Pero también está el relato de ese encuentro donde se enfrentan dos mundos: el campo y la ciudad, el que vio Sarmiento en el Facundo. Cuando el peón otea el horizonte sólo necesita una palabra, en la tranquilidad de la llanura, para saber qué pasa: “humo”, dice. Y al decirlo, no hay asombro ni nada parecido, pues lo natural sucede. Un principio de incendio está dentro de lo que puede ocurrir en un territorio implícito designado como pampa bonaerense. Aquí se repite el procedimiento de la condena al anonimato de este naturalizado trabajador chacarero. En la economía del relato esto puede provocar cierta incomodidad en el lector (ya lo dijimos), que espera, acaso, un nombre que remita a una “tradición”, que lo encarne en la tierra.
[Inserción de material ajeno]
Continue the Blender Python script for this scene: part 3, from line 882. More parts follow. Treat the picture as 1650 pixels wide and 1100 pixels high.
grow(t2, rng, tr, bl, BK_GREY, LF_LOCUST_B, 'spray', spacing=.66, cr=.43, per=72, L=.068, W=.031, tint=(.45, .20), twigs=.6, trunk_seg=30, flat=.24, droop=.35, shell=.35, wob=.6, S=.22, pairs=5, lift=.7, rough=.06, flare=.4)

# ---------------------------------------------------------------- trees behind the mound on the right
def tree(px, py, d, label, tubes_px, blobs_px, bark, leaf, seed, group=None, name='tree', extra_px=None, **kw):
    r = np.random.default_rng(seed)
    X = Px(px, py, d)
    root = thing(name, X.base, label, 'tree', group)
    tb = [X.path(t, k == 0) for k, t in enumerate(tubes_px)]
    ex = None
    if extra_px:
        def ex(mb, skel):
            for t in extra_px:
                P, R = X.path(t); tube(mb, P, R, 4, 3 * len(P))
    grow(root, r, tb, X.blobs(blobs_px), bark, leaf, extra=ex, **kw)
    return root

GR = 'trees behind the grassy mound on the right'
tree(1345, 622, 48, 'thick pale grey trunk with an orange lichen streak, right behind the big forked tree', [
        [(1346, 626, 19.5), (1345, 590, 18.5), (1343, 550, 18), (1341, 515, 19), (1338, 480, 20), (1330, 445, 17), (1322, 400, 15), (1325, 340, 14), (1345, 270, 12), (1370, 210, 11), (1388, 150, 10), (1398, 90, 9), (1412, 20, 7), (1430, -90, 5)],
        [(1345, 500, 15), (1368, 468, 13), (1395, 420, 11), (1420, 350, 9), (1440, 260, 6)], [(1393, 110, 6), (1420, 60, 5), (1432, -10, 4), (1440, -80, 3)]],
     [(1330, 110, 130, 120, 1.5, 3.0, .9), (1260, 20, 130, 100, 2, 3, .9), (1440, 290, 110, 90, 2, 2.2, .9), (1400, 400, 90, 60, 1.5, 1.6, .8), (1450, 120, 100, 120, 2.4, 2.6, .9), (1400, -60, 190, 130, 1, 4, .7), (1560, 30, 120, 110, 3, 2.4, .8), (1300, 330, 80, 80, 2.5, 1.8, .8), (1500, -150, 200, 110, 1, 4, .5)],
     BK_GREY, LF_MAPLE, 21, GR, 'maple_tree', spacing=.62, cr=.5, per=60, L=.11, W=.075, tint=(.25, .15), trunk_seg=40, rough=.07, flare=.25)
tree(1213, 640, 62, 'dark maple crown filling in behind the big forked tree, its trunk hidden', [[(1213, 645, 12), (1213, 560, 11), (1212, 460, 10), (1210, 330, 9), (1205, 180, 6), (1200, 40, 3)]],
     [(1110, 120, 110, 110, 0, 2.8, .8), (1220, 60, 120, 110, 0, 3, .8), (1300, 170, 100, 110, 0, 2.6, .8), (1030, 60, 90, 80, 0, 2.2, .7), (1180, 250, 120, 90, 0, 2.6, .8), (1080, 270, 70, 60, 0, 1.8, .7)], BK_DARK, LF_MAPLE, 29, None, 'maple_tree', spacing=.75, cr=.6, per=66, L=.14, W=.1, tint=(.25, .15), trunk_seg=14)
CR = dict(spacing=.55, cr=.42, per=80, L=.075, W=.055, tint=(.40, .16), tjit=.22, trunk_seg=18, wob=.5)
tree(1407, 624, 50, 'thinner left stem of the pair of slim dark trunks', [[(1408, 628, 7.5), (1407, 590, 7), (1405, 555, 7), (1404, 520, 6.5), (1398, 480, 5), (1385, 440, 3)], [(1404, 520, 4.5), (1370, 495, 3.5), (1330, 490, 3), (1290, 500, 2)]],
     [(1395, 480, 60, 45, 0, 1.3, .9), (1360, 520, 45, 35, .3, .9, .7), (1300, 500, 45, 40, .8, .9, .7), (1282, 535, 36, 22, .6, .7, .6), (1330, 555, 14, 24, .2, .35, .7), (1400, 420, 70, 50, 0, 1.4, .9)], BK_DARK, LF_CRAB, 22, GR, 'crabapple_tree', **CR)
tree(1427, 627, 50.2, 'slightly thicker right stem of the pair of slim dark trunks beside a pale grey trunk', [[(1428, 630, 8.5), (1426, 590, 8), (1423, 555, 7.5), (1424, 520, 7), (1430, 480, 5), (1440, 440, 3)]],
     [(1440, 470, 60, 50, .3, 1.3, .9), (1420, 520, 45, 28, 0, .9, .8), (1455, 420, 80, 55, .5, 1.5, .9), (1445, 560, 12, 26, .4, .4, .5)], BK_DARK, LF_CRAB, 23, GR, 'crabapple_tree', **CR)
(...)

Del mismo modo sucede a la inversa: “me saluda con un diminutivo del nombre de mi padre y de mi abuelo”.
La clave del relato se cifra en el adverbio “ahora”, unos párrafos antes del final, que funciona como anclaje de la reconstrucción de ese día, para cerrar el círculo con la frase antes citada, que remite a la pelea y la muerte del “otro”: “pero eso todavía yo no lo sé”. Quizá sea el más clásico de los cuentos de “Covers” y bien vale la frase de Pavesse para apuntalarlo: “Recordar una cosa significa verla –solamente ahora– por primera vez”.
Sí, como dice Borges, todo texto definitivo pertenece a la religión o al cansancio, podemos decir que el conjunto de estos relatos constituye algo que los hilvana y que es no solamente el mismo tono de escritura en todos ellos, sino las versiones de los covers que el lector se anime a ensayar.